Produce an exact copy of the lines below that run from the line containing "Recreate this scene" to the line containing "else: tube_light(lx, ly, 2.66, 1.15, 0.10, 10)", inclusive; any picture is omitted.

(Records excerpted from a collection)
┌────────
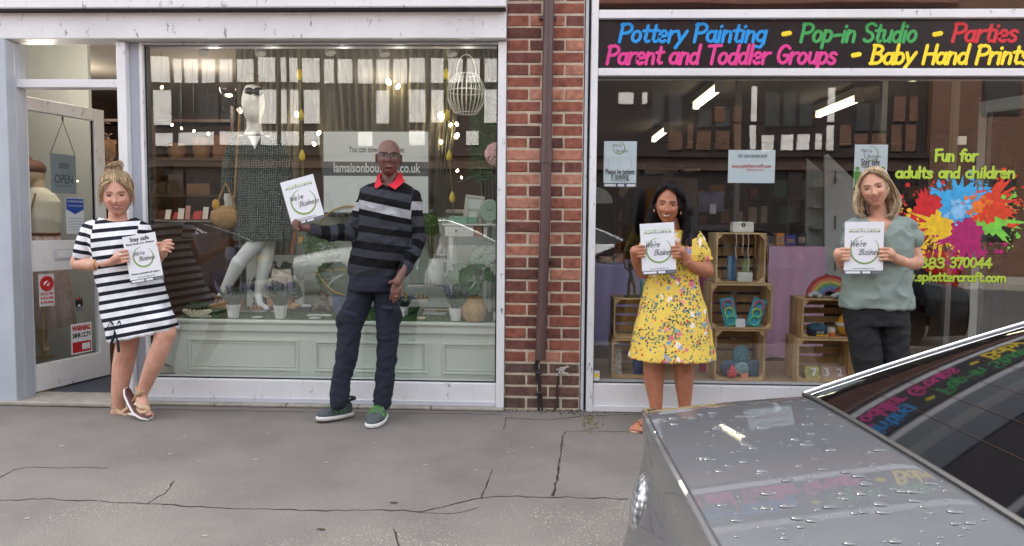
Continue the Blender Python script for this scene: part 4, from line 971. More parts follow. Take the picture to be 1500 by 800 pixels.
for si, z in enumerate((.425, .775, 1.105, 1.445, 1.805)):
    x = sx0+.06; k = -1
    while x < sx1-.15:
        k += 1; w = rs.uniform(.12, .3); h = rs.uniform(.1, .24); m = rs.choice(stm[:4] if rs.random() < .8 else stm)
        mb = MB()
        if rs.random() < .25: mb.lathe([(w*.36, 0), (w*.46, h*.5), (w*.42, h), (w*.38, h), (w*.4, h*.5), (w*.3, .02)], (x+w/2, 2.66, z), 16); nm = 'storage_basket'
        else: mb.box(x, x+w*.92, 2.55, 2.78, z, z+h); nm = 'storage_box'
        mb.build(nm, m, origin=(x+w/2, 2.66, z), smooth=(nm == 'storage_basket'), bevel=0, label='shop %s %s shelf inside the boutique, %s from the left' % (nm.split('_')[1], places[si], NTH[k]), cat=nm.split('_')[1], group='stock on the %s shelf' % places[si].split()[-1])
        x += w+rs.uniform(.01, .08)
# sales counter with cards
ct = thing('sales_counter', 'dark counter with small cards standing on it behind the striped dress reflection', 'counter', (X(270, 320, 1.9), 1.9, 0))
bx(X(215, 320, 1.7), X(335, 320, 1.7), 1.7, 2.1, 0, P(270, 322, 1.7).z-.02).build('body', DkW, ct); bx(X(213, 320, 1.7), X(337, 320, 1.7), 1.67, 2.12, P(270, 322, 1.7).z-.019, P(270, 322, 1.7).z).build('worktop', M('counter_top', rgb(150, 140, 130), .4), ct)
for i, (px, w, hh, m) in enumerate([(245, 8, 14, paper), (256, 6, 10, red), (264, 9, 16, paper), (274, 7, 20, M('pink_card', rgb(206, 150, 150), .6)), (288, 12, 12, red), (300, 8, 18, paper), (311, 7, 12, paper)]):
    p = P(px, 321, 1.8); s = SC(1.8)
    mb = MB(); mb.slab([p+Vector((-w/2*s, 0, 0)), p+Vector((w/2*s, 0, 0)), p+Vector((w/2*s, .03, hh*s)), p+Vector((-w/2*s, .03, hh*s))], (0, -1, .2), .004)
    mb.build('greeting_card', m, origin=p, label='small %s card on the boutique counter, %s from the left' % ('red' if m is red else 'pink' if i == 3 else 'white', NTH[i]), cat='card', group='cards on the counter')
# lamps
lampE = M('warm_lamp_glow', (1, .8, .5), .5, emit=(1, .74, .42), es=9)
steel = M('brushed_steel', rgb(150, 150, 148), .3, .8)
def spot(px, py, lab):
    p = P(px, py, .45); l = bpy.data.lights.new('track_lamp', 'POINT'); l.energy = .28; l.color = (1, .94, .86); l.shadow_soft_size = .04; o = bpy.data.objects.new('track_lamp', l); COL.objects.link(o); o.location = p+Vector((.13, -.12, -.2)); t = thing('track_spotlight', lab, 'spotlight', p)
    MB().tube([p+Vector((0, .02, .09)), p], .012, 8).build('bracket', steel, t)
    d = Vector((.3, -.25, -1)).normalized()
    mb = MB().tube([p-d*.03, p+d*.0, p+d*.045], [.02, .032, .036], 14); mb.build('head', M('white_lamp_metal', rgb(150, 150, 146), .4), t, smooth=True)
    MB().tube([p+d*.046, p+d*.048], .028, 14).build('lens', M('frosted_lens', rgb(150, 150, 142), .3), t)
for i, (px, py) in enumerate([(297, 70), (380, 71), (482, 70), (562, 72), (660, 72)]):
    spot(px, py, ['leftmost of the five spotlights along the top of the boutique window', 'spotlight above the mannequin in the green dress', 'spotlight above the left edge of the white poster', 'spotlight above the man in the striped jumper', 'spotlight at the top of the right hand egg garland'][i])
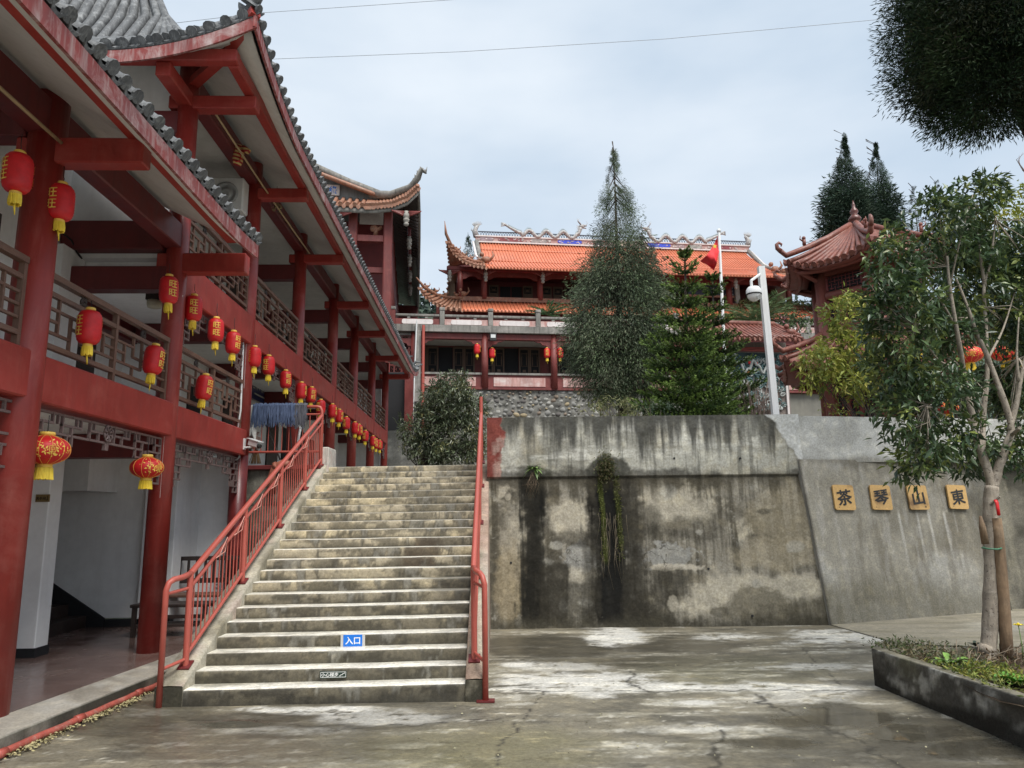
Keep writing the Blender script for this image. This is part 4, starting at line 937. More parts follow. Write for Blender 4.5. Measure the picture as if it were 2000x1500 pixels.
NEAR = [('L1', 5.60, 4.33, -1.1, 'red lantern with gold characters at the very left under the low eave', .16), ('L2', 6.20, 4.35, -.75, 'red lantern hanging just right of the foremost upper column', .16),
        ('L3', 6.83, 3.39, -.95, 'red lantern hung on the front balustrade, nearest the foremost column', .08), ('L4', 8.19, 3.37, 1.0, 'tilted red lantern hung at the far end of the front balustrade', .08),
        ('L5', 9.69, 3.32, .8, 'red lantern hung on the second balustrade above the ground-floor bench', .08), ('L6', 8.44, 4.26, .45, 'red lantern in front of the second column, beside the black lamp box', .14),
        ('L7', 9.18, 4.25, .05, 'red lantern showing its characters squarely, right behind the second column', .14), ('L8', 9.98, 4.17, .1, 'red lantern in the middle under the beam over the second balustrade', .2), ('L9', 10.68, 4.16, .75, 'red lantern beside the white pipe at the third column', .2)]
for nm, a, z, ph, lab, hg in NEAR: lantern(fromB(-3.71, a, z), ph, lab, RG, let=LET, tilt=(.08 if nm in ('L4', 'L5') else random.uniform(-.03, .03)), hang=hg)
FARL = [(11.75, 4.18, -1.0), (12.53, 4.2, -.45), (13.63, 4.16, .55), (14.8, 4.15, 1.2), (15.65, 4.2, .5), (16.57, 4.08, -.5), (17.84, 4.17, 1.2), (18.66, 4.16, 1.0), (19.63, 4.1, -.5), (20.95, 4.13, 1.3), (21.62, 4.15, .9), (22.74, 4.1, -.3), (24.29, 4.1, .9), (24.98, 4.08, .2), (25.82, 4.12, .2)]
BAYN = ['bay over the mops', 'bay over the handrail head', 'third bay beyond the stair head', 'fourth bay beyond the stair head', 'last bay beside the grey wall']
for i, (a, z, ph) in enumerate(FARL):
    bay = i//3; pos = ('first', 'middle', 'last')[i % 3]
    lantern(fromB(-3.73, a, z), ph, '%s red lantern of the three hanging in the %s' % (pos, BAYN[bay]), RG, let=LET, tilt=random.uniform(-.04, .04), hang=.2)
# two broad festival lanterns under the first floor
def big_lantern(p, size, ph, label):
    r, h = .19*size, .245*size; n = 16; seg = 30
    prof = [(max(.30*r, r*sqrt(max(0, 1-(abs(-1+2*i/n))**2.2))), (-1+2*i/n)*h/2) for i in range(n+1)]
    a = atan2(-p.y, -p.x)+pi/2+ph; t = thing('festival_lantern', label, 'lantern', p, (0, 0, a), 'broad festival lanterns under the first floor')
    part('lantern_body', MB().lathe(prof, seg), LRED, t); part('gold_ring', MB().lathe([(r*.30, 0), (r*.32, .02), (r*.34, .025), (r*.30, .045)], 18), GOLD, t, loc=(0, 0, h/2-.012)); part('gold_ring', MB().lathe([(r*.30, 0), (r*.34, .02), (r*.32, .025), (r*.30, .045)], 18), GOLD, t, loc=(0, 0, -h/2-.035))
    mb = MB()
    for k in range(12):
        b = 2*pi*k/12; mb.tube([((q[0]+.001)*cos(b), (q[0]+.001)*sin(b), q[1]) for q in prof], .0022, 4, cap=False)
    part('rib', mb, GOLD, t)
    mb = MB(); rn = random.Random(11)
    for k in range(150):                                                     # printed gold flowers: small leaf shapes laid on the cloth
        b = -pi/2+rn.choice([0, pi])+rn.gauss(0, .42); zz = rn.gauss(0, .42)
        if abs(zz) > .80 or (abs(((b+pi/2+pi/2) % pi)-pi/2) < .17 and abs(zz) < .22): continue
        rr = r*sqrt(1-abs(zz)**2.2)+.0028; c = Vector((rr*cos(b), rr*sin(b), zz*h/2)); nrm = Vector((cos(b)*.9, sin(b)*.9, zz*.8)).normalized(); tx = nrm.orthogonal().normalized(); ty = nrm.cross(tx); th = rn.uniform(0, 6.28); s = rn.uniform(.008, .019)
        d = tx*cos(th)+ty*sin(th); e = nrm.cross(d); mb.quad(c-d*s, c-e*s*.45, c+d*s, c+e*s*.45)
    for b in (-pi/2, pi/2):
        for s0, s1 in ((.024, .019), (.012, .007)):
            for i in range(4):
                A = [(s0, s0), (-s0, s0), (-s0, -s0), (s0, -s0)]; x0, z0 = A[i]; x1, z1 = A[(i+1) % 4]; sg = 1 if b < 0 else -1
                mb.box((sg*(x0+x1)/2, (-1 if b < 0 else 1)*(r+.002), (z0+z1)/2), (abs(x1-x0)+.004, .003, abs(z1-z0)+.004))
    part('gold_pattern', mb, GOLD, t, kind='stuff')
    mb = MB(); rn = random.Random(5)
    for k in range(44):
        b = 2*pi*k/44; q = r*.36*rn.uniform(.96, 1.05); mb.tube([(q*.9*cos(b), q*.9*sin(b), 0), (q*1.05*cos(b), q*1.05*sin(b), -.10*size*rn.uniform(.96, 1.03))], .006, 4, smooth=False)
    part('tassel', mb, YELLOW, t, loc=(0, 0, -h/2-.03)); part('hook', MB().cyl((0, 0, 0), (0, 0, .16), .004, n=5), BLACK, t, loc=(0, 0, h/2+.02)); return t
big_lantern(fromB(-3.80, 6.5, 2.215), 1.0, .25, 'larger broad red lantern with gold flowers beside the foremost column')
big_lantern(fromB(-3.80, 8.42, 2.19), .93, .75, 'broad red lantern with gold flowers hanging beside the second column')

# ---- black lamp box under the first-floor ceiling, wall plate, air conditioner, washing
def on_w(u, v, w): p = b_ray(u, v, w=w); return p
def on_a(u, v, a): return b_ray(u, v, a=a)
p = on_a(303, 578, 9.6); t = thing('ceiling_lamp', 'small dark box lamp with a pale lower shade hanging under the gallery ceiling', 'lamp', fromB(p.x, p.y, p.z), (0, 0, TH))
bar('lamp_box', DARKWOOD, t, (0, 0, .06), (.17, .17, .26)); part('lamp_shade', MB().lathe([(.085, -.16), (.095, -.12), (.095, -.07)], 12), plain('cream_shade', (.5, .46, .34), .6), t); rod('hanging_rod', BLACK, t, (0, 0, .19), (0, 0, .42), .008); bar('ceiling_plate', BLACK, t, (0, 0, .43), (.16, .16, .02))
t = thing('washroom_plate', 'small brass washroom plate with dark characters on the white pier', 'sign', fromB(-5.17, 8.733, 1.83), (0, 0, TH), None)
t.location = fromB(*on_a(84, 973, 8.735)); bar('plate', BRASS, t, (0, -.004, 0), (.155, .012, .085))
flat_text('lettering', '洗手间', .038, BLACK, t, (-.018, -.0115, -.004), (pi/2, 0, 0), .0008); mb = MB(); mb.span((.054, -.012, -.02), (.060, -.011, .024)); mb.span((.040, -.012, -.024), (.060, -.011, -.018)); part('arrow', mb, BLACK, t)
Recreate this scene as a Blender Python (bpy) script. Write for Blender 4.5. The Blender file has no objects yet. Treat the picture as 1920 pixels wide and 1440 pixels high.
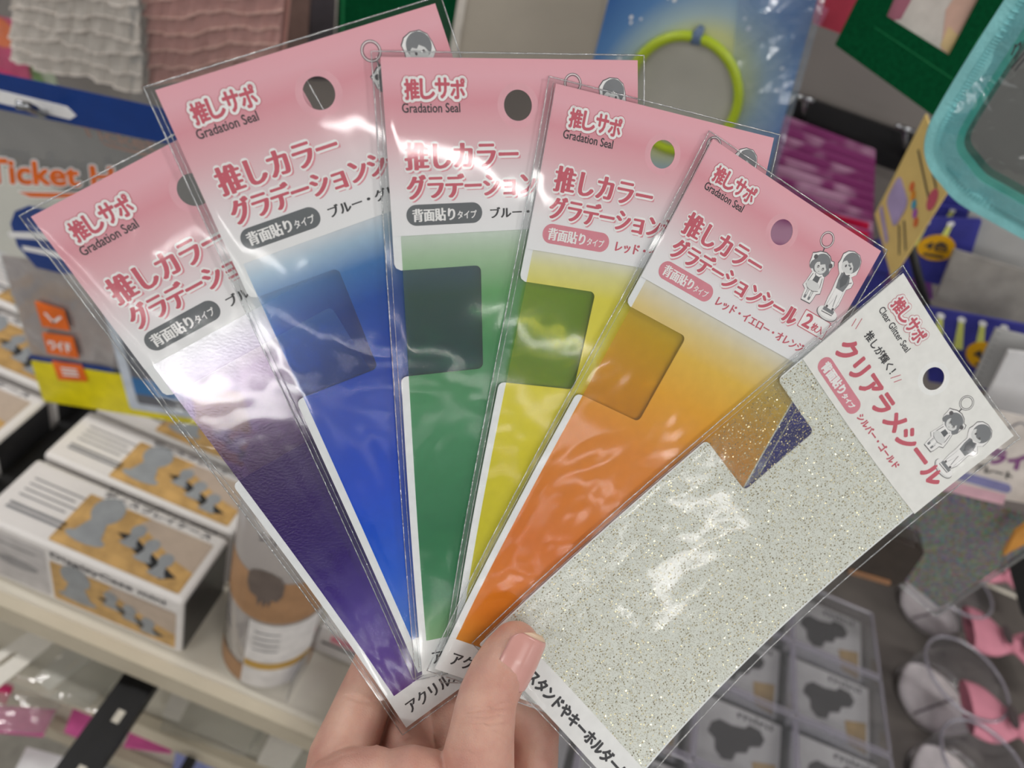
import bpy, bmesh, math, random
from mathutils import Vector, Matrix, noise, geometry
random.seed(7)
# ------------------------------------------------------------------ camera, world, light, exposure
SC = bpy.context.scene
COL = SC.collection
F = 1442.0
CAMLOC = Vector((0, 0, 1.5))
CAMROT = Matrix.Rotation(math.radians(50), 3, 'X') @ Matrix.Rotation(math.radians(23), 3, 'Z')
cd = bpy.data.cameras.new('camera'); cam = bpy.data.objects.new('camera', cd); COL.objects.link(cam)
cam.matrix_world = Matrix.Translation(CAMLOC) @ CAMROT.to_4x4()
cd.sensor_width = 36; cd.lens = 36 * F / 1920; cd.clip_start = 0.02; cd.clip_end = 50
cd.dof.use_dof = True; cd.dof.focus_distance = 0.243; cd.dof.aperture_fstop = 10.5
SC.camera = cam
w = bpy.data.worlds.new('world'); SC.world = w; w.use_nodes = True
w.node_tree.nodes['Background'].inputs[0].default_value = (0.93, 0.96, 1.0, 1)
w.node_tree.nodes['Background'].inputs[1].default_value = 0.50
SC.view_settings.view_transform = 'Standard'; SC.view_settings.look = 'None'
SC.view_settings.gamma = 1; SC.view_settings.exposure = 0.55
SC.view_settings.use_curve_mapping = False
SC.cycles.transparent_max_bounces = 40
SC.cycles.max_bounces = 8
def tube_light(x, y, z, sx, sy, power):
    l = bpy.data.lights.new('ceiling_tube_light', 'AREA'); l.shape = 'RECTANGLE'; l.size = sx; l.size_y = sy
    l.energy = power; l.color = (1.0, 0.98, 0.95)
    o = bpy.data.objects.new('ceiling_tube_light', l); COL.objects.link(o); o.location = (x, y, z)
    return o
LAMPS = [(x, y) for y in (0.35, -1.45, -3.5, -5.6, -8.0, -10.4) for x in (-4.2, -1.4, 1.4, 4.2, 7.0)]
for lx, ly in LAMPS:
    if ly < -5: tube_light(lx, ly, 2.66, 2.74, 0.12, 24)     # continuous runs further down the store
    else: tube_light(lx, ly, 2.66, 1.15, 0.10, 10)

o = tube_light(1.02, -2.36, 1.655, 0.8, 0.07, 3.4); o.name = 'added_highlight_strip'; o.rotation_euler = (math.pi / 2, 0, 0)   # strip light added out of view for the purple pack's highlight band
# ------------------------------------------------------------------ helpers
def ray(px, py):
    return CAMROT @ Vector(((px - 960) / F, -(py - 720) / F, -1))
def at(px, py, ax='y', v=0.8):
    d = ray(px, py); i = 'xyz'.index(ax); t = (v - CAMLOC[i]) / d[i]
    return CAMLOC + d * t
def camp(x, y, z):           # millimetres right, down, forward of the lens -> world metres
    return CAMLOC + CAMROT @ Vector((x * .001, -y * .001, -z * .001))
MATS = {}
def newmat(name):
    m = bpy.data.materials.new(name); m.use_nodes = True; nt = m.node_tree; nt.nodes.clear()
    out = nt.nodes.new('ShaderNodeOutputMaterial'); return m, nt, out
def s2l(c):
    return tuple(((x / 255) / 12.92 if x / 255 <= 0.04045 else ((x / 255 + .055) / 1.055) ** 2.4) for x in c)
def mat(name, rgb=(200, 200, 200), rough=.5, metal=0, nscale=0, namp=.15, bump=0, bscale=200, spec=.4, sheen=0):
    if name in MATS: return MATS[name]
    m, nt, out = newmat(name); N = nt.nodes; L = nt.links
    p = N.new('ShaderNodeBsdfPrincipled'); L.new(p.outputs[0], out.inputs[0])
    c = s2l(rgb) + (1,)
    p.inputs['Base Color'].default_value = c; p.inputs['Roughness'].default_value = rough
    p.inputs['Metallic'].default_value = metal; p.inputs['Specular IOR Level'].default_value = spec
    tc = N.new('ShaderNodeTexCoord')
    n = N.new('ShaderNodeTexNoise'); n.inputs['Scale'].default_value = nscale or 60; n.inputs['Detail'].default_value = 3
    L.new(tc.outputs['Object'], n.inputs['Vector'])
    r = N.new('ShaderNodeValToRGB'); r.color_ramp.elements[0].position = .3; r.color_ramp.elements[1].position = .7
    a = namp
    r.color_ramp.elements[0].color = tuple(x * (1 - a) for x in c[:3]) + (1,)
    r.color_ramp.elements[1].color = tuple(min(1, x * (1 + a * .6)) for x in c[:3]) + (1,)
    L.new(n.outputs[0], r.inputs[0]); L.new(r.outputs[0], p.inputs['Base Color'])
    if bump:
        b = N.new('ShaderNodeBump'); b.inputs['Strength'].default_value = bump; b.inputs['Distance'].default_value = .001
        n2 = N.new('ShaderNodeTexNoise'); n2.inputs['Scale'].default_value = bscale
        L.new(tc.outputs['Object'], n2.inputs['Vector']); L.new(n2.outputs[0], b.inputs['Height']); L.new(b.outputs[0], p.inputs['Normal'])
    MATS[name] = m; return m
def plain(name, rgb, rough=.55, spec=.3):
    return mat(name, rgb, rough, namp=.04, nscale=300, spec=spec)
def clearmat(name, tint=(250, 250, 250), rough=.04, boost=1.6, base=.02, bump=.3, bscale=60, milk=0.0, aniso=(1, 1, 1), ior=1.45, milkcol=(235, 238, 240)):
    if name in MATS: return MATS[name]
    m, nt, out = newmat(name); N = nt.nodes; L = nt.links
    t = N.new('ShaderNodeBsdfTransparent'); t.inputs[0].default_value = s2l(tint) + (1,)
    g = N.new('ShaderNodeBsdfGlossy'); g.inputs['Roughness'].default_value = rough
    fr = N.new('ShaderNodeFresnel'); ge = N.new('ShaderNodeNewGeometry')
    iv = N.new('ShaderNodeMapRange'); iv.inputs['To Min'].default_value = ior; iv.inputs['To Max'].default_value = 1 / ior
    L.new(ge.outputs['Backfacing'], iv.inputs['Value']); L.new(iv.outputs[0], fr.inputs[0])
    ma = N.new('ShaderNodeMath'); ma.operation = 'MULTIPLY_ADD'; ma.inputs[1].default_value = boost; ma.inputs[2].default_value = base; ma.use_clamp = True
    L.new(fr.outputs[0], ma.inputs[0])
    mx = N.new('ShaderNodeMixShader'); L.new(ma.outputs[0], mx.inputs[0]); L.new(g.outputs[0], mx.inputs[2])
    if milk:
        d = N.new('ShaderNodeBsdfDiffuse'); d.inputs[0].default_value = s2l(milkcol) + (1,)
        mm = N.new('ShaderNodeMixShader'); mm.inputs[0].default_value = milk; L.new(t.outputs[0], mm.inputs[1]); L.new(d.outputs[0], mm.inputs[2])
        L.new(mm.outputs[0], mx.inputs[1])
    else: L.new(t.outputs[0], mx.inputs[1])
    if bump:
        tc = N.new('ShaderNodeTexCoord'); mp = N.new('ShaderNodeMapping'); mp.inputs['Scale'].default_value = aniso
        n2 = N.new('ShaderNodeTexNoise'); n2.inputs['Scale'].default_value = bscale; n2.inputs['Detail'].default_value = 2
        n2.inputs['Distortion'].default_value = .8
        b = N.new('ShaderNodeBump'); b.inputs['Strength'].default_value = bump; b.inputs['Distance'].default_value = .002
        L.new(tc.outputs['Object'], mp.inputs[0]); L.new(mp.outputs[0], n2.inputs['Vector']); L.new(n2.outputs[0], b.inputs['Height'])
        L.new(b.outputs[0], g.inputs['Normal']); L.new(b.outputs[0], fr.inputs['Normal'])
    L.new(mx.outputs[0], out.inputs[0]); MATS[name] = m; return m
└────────
Exercise result >>
Recreate this scene as a Blender Python (bpy) script. Write for Blender 4.5. The Blender file has no objects yet. Treat the picture as 1920 pixels wide and 1440 pixels high.
import bpy, bmesh, math, random
from mathutils import Vector, Matrix, noise, geometry
random.seed(7)
# ------------------------------------------------------------------ camera, world, light, exposure
SC = bpy.context.scene
COL = SC.collection
F = 1442.0
CAMLOC = Vector((0, 0, 1.5))
CAMROT = Matrix.Rotation(math.radians(50), 3, 'X') @ Matrix.Rotation(math.radians(23), 3, 'Z')
cd = bpy.data.cameras.new('camera'); cam = bpy.data.objects.new('camera', cd); COL.objects.link(cam)
cam.matrix_world = Matrix.Translation(CAMLOC) @ CAMROT.to_4x4()
cd.sensor_width = 36; cd.lens = 36 * F / 1920; cd.clip_start = 0.02; cd.clip_end = 50
cd.dof.use_dof = True; cd.dof.focus_distance = 0.243; cd.dof.aperture_fstop = 10.5
SC.camera = cam
w = bpy.data.worlds.new('world'); SC.world = w; w.use_nodes = True
w.node_tree.nodes['Background'].inputs[0].default_value = (0.93, 0.96, 1.0, 1)
w.node_tree.nodes['Background'].inputs[1].default_value = 0.50
SC.view_settings.view_transform = 'Standard'; SC.view_settings.look = 'None'
SC.view_settings.gamma = 1; SC.view_settings.exposure = 0.55
SC.view_settings.use_curve_mapping = False
SC.cycles.transparent_max_bounces = 40
SC.cycles.max_bounces = 8
def tube_light(x, y, z, sx, sy, power):
    l = bpy.data.lights.new('ceiling_tube_light', 'AREA'); l.shape = 'RECTANGLE'; l.size = sx; l.size_y = sy
    l.energy = power; l.color = (1.0, 0.98, 0.95)
    o = bpy.data.objects.new('ceiling_tube_light', l); COL.objects.link(o); o.location = (x, y, z)
    return o
LAMPS = [(x, y) for y in (0.35, -1.45, -3.5, -5.6, -8.0, -10.4) for x in (-4.2, -1.4, 1.4, 4.2, 7.0)]
for lx, ly in LAMPS:
    if ly < -5: tube_light(lx, ly, 2.66, 2.74, 0.12, 24)     # continuous runs further down the store
    else: tube_light(lx, ly, 2.66, 1.15, 0.10, 10)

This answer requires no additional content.